Music
Bellingham is a place that is no stranger to musical theater—one need only wander into the Mount Baker Theatre where they are staging an elaborate mainstage production of My Fair Lady for ample proof of that.
But when the iDiOM takes on the theatrical form known as the musical, they take the same quirky, outside-the-box approach as they do with so much of the work the tiny-but-mighty theater produces.
Called “Music Boxes,” the works are unlike standard musicals, in that their creators take music by local bands and create a theatrical production around them. In other words, instead of the music being written for the play, the play is written to showcase the music, while the bands whose music inspired the work are onstage playing their songs as part of the “Music Box” experience. In that way, the show is much more part concert and part play—although tied together through a narrative and that iDiOM magic we’ve all come to expect—than it is a traditional musical.
I witnessed this cross-discipline partnership in action last year when I saw the second incarnation of the “Music Box”—called “Secret, Animal”—featuring the music of Anna Arvan and a script by the iDiOM’s Solomon Olmstead. And, although I’ve seen a few (read: every) musicals in my time, “Secret, Animal” was like nothing I’d ever witnessed before.
This time around, the “Music Box” effort is called “Ascent: Descend,” and showcases the unruly “murder jazz” of Falling Up Stairs. Olmstead is once again at the helm, but the explanation he offered as to what the play is about via press release was as succinct as it was vague: “Two strangers meet on a routine commuter flight from Baltimore to Schenectady, NY. When the world goes dark beneath them, their chance encounter takes on apocalyptic importance as they try to make a human connection.”
That’s all well and good, Sol, but what’s this thing actually about?
When I accosted him outside the iDiOM after he’d just finished a run-through of “Ascent: Descend” and asked him that very question, he treated me to one of his trademark sly grins and deflected the question with the ease of a man who knows preserving a mystery is sometimes more important that shining too bright a light on a thing before it’s time.

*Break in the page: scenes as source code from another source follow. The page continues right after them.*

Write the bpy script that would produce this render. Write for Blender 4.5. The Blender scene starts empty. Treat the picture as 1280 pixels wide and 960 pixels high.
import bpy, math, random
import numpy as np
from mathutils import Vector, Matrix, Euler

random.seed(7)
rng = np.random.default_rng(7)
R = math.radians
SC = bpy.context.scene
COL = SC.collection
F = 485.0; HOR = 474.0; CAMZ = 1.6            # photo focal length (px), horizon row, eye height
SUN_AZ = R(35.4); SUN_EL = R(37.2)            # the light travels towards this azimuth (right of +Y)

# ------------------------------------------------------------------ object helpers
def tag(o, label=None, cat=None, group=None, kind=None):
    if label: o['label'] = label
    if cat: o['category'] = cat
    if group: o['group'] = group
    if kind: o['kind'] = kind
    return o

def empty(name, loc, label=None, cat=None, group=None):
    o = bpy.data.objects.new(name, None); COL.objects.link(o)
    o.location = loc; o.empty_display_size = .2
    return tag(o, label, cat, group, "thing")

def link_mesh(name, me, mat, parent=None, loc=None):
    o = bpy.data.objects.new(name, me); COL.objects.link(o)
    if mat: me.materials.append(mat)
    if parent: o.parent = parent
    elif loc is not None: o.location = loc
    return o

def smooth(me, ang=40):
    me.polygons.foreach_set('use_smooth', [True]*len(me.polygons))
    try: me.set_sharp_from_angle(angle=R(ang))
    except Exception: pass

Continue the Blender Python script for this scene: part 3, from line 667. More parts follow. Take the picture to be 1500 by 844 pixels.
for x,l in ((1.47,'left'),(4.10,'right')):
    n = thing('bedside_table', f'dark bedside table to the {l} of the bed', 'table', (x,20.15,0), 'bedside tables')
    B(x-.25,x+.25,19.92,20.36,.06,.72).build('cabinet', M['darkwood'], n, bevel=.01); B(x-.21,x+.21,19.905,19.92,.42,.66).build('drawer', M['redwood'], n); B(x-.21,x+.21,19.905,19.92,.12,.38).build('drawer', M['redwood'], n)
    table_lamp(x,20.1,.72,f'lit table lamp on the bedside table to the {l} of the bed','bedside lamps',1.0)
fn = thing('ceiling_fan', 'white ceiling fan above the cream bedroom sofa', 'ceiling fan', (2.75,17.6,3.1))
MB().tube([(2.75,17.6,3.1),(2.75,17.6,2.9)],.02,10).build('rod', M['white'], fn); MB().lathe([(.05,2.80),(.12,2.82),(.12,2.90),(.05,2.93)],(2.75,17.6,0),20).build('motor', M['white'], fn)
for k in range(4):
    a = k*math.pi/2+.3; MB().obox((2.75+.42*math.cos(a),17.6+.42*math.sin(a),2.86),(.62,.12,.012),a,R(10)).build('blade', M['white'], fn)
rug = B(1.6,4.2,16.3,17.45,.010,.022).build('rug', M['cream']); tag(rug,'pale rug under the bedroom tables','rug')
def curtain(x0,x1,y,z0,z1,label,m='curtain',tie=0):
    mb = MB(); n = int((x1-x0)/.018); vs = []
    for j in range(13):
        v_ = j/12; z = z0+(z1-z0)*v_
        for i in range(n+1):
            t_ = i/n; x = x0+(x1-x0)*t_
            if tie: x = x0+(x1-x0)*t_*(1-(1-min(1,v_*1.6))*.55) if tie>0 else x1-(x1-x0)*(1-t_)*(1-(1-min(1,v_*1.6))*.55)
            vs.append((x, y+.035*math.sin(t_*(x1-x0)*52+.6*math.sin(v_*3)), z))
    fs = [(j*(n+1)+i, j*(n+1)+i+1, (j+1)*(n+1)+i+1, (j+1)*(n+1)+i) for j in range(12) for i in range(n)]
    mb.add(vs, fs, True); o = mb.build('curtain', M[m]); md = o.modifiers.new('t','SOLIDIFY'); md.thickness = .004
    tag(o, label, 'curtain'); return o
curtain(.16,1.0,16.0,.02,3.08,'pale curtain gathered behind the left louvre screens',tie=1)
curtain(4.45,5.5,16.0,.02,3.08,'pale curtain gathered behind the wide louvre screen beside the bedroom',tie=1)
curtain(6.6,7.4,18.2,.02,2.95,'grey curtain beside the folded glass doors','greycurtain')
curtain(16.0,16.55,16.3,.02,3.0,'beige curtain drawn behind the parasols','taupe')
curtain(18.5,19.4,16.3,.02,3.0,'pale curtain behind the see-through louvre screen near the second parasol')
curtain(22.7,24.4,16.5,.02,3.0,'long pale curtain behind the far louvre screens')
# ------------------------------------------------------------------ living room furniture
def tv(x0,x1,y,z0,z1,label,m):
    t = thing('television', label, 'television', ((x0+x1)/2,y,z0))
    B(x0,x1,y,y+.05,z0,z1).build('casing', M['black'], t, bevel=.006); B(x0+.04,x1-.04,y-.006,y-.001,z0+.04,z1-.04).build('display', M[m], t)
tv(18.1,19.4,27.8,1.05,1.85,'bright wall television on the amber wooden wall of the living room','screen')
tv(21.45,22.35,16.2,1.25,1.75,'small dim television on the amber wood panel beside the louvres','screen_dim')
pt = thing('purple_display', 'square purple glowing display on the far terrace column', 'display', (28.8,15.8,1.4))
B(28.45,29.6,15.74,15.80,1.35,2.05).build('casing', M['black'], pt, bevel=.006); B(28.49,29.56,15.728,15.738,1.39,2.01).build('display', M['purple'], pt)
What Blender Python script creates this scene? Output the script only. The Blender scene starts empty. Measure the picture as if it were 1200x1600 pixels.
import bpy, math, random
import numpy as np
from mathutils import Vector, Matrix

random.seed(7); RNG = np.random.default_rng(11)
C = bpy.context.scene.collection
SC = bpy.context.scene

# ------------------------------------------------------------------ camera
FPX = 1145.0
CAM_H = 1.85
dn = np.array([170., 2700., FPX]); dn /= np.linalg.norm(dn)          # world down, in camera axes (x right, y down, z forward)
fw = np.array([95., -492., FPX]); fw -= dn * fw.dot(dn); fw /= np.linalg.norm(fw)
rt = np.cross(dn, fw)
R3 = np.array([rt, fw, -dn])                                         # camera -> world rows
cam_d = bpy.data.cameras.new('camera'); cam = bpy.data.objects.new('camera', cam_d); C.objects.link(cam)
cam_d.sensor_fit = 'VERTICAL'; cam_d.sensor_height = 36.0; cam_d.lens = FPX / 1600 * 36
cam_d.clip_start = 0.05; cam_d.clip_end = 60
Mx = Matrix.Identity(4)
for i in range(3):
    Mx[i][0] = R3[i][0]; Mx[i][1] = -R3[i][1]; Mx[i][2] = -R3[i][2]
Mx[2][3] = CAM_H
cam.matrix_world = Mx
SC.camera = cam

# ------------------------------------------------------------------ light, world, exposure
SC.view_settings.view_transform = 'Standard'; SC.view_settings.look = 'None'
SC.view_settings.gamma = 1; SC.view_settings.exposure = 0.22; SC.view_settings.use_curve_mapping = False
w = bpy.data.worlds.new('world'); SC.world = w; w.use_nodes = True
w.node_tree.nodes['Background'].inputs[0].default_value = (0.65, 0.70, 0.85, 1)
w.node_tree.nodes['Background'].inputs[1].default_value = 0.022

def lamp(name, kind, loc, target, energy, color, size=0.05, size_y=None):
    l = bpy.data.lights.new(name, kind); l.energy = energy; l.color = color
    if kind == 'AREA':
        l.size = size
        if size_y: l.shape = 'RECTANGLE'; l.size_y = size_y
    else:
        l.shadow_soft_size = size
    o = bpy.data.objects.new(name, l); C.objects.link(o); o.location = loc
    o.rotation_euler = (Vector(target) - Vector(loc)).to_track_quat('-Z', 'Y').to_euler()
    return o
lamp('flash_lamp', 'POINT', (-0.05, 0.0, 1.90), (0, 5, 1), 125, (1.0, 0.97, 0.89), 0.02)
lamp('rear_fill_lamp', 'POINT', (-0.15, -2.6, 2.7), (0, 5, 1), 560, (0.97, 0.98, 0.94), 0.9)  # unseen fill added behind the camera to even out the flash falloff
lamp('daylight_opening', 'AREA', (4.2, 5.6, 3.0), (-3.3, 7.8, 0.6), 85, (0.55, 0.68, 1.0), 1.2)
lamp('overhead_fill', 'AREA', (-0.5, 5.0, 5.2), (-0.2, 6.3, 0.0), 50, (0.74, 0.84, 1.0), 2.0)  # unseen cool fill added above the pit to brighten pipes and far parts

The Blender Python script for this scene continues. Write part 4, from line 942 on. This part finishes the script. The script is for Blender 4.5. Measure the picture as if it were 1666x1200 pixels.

However, one fact he made plain: That Falling Up Stairs was very much the inspiration for this “Music Box.” Meaning, Olmstead didn’t write a piece for the theater and find a band that would suit it; he saw Falling Up Stairs and wrote the “Music Box” to suit them, their music and their performance style.
Why them? Aside from the fact that Olmstead says “they’re awesome” (which they are), Falling Up Stairs brings an inherent theatrical element to their music and performances, and it’s this element Olmstead hopes to harness. Indeed, Olmstead knew Falling Up Stairs would be the next band he’d try and charm into being his “Music Box” co-collaborators as soon as last year’s “Secret, Animal” wrapped.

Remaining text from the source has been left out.